“Make beer, not war,” brewers urge prime ministers

Danish and Canadian brewers are joining together to put an end to a decades-long border conflict between their two countries

Friendships can sometimes be forged and disputes mended over a bottle of beer or two.

And that’s exactly what Canadian liquor store owner Jim Pettinger is hoping will be the result of the Hans Across the Water beer, created in collaboration with Denmark’s Ugly Duck Brewing Company. Pettinger hopes to play a part in resolving the Hans Island dispute between Canada and Denmark by inviting PM Helle Thorning-Schmidt and Canadian prime minister Stephen Harper to his store for a couple of chilled beers. 

“I’d like to invite the two of you to join me or one of my staff in a beer,” Pettinger wrote in an email sent to the press. 

“Your respective calendars are likely far more full than mine, but I’m thinking that if you looked real hard, you could probably find a weekend in there somewhere with not too much happening that requires your immediate attention and simply pop on over to Edmonton.” 

In his message, Pettinger also acknowledged “the associated costs of any little jaunts”, and offered the prime ministers lodging at his home. The first to respond gets the luxury of a spare bedroom, while “the slow poke will have to settle for the couch”. 

While Pettinger’s invitation may sound like a joke, the dispute over Hans Island is not.

Uninhabited and measuring just 1.3 sq km, Hans Island has been the subject of a sovereignty dispute between the two countries for almost 40 years. It lies on the maritime border between Canadian and Greenlandic territory, in the Kennedy Strait, and as the search for oil and minerals in the region has intensified, so too has the dispute over the island

The disagreement escalated in 2005 when Canada’s defence minister at the time visited the island, leaving a Canadian flag as a memento of his trip. The Foreign Ministry did not appreciate the impromptu visit, and said that it considered the island to be Danish. Since then, efforts to reach the island are made by both countries each summer as a show of sovereignty.

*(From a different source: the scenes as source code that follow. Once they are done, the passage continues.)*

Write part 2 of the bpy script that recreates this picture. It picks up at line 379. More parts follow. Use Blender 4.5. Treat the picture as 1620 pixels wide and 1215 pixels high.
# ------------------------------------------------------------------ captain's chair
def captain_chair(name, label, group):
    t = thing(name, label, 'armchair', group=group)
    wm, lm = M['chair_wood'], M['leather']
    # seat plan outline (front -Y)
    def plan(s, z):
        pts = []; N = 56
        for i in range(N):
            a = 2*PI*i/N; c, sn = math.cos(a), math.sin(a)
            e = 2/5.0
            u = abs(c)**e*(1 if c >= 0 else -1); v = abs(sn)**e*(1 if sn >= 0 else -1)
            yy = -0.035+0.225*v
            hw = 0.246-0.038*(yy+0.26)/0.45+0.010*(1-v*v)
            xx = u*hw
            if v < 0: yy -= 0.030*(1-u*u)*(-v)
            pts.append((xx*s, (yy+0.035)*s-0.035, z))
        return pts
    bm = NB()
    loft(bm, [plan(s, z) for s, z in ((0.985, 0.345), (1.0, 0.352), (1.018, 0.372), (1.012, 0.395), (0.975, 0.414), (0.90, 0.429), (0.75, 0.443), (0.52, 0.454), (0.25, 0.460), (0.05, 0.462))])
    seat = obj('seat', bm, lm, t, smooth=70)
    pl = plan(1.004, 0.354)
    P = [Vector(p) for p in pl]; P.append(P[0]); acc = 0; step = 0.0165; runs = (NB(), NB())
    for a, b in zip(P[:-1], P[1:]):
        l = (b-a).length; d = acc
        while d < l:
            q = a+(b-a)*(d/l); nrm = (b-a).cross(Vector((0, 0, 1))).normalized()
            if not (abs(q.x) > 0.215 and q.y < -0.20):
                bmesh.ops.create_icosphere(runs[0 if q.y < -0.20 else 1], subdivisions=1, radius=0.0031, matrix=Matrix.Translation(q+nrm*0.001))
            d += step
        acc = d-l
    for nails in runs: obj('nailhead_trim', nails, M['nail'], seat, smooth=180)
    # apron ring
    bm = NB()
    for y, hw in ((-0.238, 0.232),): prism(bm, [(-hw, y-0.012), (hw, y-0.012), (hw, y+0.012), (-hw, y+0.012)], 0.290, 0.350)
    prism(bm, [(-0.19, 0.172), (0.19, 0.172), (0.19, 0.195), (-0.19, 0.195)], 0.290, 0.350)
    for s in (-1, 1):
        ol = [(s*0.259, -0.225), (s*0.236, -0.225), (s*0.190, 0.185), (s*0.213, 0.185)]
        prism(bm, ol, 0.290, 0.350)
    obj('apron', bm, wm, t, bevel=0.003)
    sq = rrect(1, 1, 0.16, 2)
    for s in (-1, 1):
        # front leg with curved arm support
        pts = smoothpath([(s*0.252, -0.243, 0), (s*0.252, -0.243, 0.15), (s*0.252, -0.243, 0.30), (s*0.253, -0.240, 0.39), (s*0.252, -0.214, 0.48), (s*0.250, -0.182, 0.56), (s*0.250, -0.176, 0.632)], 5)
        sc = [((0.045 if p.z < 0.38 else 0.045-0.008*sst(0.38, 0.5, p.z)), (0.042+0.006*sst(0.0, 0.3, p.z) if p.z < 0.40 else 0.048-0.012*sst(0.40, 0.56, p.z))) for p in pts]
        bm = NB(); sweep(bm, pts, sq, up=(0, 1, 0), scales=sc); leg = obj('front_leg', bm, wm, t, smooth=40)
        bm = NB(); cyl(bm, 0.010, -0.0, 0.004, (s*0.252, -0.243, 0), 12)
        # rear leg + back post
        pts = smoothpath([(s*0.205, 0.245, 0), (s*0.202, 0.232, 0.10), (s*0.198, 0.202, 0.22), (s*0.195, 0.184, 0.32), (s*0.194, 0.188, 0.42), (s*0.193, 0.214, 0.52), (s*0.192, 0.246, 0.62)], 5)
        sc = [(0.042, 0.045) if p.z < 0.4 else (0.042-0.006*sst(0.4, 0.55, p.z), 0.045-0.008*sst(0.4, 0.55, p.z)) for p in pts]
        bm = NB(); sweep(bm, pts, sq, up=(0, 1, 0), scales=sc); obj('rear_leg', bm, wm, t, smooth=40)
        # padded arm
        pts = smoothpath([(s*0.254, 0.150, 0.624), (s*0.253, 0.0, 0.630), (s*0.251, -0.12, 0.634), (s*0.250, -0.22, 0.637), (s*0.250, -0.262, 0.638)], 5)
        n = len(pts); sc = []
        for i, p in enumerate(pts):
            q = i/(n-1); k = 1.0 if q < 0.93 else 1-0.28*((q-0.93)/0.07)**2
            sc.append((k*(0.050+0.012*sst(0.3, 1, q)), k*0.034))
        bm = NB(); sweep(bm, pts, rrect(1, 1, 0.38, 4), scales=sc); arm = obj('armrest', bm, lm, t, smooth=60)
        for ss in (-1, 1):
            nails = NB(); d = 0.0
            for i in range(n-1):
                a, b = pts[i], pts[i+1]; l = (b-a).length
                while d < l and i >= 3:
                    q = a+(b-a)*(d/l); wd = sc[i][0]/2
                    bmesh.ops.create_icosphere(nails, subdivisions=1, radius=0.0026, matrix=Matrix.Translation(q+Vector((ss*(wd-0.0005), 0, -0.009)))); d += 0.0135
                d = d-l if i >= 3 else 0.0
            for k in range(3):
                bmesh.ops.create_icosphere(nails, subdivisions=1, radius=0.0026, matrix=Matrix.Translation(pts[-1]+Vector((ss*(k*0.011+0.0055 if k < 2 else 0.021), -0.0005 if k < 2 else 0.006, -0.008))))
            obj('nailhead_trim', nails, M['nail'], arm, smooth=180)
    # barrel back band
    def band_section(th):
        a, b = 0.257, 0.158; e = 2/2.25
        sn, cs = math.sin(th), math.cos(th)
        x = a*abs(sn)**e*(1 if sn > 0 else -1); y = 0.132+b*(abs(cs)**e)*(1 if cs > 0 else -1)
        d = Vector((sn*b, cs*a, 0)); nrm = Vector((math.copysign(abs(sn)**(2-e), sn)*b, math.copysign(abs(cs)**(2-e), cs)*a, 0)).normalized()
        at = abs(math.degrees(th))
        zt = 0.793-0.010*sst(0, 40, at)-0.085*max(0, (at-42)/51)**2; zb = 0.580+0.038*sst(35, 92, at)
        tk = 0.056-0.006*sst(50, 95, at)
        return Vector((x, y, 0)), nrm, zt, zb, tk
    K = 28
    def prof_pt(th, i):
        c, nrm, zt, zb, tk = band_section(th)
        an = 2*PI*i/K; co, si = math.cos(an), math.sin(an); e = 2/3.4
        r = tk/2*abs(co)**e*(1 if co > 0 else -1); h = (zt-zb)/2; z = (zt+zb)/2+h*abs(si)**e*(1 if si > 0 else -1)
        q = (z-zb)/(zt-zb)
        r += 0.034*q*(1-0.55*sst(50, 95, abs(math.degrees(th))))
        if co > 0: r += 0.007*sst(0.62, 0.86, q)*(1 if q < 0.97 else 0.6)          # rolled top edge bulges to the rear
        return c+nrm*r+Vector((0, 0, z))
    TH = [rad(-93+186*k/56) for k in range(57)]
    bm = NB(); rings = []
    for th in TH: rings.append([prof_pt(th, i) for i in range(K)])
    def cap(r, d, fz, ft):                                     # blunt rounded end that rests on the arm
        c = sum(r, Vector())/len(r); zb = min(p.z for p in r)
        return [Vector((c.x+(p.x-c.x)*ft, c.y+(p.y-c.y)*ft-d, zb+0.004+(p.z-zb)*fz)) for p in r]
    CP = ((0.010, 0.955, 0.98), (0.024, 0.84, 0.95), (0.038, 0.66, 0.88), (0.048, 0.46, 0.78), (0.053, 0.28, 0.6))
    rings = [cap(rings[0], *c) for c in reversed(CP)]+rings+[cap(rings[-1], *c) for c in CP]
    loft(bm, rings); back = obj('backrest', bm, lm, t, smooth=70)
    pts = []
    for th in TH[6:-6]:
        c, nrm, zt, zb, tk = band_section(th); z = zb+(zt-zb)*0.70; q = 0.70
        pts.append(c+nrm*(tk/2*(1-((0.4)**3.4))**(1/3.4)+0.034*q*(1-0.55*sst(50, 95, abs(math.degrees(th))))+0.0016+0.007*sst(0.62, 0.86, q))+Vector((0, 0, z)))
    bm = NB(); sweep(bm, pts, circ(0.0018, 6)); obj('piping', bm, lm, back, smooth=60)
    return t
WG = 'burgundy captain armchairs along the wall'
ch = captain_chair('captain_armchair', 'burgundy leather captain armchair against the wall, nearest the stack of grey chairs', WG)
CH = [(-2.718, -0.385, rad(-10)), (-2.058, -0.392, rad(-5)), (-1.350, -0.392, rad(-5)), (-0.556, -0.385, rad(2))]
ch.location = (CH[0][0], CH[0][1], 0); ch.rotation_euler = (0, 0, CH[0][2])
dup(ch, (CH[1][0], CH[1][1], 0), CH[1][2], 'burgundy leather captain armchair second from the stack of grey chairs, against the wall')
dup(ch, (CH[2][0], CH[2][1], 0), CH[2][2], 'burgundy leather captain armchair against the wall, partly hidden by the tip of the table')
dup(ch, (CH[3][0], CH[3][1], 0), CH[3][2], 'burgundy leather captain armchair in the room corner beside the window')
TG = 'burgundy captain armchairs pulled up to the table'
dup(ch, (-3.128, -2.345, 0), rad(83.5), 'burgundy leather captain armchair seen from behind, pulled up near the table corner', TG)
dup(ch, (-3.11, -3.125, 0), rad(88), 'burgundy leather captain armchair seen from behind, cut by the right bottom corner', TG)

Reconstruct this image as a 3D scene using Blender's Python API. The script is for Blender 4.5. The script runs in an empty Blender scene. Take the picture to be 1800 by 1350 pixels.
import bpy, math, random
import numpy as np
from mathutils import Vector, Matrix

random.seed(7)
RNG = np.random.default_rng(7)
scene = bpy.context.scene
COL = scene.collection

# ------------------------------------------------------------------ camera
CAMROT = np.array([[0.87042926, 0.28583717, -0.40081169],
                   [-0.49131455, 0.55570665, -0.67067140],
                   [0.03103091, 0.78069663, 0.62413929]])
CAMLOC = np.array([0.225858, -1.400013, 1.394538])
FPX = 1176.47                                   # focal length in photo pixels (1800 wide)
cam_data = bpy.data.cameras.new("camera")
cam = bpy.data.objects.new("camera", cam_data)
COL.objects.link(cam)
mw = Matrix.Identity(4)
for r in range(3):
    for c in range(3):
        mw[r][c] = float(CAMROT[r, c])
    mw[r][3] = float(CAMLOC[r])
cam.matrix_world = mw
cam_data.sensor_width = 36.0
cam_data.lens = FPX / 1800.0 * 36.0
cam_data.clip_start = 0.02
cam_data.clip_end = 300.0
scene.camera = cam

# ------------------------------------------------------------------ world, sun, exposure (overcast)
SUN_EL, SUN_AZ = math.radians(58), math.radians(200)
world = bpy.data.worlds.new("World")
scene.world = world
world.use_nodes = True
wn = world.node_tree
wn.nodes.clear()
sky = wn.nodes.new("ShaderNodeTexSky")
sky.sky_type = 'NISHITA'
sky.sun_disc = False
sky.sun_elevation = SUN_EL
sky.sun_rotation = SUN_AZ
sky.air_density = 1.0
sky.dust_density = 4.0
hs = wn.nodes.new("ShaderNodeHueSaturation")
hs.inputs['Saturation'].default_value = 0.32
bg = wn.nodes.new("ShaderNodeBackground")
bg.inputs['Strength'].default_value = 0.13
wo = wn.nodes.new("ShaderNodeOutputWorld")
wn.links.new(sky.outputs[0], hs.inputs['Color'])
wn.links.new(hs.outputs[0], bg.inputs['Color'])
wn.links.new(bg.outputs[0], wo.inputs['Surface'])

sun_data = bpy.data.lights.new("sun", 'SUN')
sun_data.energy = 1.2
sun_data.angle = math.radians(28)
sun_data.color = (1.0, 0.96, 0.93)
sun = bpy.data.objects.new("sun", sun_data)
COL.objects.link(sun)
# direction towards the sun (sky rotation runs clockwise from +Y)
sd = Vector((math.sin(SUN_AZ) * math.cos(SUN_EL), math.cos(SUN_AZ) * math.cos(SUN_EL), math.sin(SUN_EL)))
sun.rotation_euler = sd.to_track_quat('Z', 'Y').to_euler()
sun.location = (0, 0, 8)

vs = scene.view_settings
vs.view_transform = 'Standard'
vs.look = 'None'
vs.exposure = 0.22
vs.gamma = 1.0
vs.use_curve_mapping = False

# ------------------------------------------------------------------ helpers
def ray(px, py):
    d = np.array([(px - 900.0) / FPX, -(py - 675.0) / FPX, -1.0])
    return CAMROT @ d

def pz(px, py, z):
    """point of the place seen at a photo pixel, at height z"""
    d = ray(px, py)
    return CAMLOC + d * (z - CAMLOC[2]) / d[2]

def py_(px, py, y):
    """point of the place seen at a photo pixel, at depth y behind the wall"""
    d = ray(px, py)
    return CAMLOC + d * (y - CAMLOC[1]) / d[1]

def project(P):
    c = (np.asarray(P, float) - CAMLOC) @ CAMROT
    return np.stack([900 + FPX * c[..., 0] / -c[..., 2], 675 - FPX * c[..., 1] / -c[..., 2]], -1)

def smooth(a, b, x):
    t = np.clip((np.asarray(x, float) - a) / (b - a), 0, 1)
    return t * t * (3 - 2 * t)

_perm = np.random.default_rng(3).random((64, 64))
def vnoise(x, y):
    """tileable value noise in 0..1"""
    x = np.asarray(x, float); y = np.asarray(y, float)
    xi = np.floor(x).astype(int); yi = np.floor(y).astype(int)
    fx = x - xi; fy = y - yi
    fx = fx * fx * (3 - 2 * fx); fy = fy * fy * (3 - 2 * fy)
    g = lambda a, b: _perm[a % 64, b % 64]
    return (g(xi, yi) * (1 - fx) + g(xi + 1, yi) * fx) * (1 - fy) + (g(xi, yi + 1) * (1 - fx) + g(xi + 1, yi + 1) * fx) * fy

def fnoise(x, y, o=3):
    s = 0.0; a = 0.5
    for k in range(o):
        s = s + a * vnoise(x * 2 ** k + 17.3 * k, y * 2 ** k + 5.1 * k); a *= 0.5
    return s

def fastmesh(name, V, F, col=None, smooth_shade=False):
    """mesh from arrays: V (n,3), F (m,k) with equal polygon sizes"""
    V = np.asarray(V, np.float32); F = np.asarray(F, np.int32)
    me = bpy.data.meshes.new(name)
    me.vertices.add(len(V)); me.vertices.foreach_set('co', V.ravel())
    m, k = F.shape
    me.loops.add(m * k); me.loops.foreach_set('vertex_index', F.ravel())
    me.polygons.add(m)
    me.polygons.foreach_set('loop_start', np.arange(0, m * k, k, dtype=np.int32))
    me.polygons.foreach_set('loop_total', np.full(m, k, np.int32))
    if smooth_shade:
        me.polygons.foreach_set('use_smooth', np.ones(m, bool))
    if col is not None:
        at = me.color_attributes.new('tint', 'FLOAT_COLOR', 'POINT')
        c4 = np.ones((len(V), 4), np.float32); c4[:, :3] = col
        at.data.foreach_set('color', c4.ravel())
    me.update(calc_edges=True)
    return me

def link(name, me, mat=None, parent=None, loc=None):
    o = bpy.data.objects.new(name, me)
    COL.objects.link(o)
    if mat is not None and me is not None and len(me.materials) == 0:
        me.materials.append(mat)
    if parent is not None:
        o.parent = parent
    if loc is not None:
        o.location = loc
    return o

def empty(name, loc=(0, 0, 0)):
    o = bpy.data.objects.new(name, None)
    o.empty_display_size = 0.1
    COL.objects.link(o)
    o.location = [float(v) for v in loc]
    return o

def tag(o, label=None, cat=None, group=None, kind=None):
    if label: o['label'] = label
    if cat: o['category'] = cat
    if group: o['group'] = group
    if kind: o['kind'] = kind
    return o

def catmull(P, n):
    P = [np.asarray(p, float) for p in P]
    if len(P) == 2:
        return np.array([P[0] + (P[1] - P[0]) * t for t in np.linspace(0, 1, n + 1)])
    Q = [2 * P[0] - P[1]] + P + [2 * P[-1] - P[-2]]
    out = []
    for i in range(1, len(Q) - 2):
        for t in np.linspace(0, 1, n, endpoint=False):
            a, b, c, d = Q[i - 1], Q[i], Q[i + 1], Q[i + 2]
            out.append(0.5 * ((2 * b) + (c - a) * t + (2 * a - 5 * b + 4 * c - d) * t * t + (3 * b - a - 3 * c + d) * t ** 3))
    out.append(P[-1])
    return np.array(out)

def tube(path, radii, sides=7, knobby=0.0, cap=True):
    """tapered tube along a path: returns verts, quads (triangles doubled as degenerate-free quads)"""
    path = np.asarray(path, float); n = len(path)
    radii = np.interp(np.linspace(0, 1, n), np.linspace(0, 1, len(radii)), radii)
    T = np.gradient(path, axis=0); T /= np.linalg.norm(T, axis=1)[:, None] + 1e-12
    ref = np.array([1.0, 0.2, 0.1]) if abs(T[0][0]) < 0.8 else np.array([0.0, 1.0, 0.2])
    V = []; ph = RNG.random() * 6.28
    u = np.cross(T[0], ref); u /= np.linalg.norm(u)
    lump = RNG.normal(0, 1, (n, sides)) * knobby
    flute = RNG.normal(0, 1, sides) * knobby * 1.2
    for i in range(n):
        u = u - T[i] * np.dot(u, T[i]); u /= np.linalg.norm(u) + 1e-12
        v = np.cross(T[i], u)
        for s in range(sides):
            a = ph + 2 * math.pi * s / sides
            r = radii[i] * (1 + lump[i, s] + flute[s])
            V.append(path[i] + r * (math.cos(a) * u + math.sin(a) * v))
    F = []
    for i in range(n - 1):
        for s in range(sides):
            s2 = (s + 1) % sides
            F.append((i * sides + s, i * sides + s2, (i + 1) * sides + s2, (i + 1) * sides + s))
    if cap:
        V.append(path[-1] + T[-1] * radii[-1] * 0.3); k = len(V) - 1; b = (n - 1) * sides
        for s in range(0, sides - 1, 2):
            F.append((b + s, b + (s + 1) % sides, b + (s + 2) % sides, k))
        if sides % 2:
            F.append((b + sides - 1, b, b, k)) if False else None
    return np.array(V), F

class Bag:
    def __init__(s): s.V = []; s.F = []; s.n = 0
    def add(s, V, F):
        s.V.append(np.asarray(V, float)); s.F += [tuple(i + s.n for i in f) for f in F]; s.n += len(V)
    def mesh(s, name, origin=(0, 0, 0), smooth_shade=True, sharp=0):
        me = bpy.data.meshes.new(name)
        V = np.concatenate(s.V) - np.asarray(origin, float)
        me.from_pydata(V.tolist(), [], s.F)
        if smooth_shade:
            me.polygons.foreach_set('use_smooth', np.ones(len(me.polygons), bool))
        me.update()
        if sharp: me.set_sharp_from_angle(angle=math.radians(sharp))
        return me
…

“Personally, I’m all for splitting the Island down the middle,” Pettinger wrote.  “No one loses face, everyone wins and no one goes home a loser.” 

The brew that Pettinger is confident will help open lines of discussion between Thorning-Schmidt and Harper is an Imperial Vanilla Coffee Porter. It’s a dark beer with hints of vanilla and coffee, and sold in 1.5 litre bottles containing 10 percent alcohol. 

“At the end of that bottle, we should all be good friends,” Pettinger said.

The label for the bottle is a parody of Michelangelo’s ‘Creation of Adam’, with Pettinger in Adam’s position, and Martin Jensen, a brewer at Ugly Duck and a veteran of the Danish craft beer industry, as God. Jensen is pouring beer into a cup clutched in Pettinger’s outstretched hand, and both men are set against backdrops of the flags of their countries. 

Canadians who live outside Edmonton will have to go out of their way to try the beer, as it is only available at Pettinger’s store. And with only 960 bottles produced, they should act fast.

Danes, on the other hand, have a home-field advantage – Ugly Duck, located in the village of Nørre Åby, Funen, is selling the porter, although in smaller, 33 cl bottles and without the eye-catching label used in Canada.

“We loved the beer so much that we wanted it in our regular portfolio,” said Jensen.